Independent on Sunday
It's deeper, stronger and subtler than most novels in this genre
(including Umberto Eco's The Name of the Rose) . . . `


Customer Reviews

Great stuff, a little too long4
This third entry in the Shardlake series is as detailed and vivid as the previous two entries. The plot is rather convoluted and I found it a little implausible, though I was aware of the Blaybourne allegations from my reading of Yorkist history, and, of course, it must be admitted that Tudor history is replete with true occurrences that the most fanciful historical novelist would hardly dare invent (would a novelist ever invent the story of Henry VIII's six wives? no, it would probably be too implausible to make up!). I also thought this one was rather too long at 650 pages and I got just a tiny little bit tired of chapter after chapter ending with Shardlake bumping into one of his antagonists coming round the corner yet again. But this was all more than compensated for by the last 100 pages, full of such drama, horror and twists and turns that, in the words on the front cover of my edition, made me unable to prise myself from it.

Pedant's Corner3
I like the Shardlake books: the let a person while away a week of winter evenings and painlessly absorb some history at the same time. This one, though, wasn't quite up to scratch. Sometimes the psychological reality slips (such as when Shardlake has a tooth tortured out of him: I felt I was more bothered by it than he was). And I kept feeling that some of the details just didn't quite ring true... and then we set sail from Hull, and the whole book promptly lost all credibility.

Warning: pedantic rant follows:
I'm no expert sailor, but I have gadded about a bit on the briny. On Planet Earth, you tack when the wind is blowing out of the quarter into which you wish to travel. On Planet Shardlake, you tack because of light winds. Er, no. Tack in light winds, and you can come to a standstill.

Then they went all the way up the Orwell to Ipswich to get their rudder fixed, when they could have put in to Harwich which is conveniently on the coast. Then it took them four days, with favourable winds, to get themselves from Ipswich to London. Even allowing for the lumbering design of Tudor ships, I can't imagine it would take that long. A Victorian working vessel, sails, no engine, built for handiness and cargo capacity and many other things besides raw speed, can hammer from the mouth of the Thames to halfway up the Orwell in less than seven hours, if there's a strong blow on her side.

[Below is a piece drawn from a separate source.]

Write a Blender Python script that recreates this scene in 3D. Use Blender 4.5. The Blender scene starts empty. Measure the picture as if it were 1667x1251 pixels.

Mistakes like this spoil a book for me, as they make me doubt all the facts that I don't know and can't check. That's not to say that I won't read the next Shardlake, but I'll be talking some of the details with a pinch of salt.

Long winded !!3
Long winded and not as interesting as the first two. For me Dissolution is the best of the lot. However Shardlake is a great fictional creation and certainly the best of this popular genre of writing.